Although some may experience being cut off from family after leaving the group, this has not been my experience nor has it been for many others who have left. However, many in the group avoid having contact with people who leave being told that “they had a wrong spirit”, “got bitter”, or “were never properly ‘professing’ in the first place.” This is said of nearly everyone who leaves the group. Those who have gone to other churches and have tried to witness their newfound faith are said to have “gone religious”, accused of wanting “an easy way to heaven”, or “wanting God and the world too”. They are accused of not being willing to pay the price.

The price is self denial, which is obeying without question the rules made by ‘the workers’. In their eyes, it is better to go out into ‘the world’ than to another church. It was over ten years after I left the group before I found out that there were others who had left and who had also become Christians. This was because of the fear and rumours that were told about those who had left which cut us off from having any contact with them.

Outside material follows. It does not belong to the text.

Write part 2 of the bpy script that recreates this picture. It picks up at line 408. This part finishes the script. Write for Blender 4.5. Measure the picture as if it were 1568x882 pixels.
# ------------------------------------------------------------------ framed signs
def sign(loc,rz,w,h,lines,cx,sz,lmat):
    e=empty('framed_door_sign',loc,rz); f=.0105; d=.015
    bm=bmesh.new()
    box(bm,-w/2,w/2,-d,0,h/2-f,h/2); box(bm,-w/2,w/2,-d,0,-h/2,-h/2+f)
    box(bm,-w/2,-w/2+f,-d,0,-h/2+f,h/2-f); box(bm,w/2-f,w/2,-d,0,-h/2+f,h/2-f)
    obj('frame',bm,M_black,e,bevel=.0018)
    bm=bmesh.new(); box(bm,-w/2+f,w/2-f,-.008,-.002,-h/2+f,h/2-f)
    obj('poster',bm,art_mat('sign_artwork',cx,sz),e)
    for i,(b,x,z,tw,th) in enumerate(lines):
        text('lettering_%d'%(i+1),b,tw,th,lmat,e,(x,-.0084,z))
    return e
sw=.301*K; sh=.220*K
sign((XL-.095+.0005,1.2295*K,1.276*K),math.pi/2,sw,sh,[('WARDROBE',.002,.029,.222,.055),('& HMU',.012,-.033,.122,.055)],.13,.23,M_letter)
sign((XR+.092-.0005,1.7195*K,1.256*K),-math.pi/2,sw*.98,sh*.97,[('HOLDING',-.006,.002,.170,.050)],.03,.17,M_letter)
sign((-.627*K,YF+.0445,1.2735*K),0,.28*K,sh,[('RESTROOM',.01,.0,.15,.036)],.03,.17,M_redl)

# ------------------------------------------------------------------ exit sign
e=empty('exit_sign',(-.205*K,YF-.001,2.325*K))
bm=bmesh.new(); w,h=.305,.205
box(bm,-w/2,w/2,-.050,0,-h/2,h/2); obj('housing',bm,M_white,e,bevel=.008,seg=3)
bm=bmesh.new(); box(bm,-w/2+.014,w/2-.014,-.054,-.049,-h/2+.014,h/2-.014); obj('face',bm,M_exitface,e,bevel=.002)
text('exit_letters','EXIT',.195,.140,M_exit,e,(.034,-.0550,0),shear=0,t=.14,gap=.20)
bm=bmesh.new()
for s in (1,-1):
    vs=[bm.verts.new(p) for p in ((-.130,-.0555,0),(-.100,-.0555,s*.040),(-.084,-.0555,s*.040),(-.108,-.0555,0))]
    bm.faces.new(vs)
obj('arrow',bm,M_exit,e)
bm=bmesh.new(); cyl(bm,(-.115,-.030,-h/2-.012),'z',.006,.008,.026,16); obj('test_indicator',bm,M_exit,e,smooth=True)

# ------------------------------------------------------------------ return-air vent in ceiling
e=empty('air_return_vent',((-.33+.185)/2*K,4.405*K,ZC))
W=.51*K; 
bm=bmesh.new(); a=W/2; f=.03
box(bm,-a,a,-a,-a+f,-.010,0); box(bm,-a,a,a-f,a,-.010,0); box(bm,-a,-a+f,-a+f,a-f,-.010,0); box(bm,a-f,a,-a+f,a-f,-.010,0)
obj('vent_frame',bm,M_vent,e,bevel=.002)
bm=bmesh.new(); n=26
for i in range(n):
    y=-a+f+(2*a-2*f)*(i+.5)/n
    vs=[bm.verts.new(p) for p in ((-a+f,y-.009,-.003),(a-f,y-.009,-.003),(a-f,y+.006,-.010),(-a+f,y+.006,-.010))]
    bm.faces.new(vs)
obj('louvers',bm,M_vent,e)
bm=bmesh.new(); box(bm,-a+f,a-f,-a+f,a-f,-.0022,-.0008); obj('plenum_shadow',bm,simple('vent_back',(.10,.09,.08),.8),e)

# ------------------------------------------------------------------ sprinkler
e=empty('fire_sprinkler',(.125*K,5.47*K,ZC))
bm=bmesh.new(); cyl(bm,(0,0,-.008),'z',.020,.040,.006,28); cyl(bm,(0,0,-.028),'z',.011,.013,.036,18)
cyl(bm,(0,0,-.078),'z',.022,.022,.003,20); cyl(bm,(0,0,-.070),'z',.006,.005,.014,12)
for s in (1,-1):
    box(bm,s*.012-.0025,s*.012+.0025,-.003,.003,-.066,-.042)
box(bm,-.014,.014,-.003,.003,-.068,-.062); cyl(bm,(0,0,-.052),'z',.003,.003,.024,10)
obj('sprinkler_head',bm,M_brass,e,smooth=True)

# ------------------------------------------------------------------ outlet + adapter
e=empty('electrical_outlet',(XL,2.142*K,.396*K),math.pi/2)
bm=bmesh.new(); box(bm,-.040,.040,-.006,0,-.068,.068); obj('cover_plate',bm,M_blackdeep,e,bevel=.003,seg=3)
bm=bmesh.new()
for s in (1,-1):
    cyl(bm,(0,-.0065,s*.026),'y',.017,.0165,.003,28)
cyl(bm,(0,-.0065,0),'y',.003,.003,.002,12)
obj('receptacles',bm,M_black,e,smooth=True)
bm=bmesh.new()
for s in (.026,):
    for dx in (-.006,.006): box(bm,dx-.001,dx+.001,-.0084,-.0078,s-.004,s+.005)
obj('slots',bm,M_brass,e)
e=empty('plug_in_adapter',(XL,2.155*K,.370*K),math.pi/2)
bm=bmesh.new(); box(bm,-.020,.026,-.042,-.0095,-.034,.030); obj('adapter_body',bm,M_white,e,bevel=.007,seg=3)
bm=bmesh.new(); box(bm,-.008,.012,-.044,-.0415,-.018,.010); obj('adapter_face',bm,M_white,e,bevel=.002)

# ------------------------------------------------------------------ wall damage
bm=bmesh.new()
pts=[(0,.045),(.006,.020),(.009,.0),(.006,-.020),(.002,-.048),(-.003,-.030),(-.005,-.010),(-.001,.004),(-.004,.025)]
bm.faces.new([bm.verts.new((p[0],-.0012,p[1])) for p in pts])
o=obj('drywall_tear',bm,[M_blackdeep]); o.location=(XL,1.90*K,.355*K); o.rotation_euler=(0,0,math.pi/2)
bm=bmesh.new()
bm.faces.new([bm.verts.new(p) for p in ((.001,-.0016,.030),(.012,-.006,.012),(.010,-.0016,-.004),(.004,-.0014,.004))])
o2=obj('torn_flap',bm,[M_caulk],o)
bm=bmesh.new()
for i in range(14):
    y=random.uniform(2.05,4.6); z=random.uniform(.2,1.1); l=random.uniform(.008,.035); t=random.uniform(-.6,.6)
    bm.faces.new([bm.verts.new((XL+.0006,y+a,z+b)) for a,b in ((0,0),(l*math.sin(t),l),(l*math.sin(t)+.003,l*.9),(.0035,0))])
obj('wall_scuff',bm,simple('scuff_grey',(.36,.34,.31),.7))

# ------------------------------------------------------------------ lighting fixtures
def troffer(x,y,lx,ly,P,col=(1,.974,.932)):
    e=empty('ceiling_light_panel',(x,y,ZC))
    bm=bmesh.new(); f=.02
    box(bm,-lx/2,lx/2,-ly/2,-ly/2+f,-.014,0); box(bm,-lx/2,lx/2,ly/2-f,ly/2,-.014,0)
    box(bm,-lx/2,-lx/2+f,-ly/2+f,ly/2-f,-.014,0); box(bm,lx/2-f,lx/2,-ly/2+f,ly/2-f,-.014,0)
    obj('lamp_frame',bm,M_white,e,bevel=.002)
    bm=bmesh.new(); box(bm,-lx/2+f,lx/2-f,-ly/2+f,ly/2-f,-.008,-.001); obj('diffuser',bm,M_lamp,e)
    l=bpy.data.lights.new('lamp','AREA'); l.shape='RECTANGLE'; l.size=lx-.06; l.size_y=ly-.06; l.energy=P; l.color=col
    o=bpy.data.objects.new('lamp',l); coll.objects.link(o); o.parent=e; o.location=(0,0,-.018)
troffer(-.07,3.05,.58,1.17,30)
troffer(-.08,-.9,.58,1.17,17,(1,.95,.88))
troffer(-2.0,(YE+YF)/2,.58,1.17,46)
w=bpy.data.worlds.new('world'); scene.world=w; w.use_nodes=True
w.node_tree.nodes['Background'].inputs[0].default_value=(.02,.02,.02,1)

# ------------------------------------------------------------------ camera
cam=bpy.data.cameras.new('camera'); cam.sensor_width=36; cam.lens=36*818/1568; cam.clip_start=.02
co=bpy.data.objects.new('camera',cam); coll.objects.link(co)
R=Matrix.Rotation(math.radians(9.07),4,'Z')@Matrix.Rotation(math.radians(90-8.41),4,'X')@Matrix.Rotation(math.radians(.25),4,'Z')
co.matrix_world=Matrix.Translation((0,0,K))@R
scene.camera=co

My reasons for writing this book are threefold:

* The first is to inform the reader of the teachings of this group and to compare them with Scripture. Any group should be able to stand the test against Scripture. If it is ‘truth’ then it should be able to stand being questioned.

* The second is so that the reader may better be able to understand and minister to those in this group and help them understand what is behind the evasive answers they give.

* The third is to show those in this group ‘the truth’ about the group in which they have placed their faith.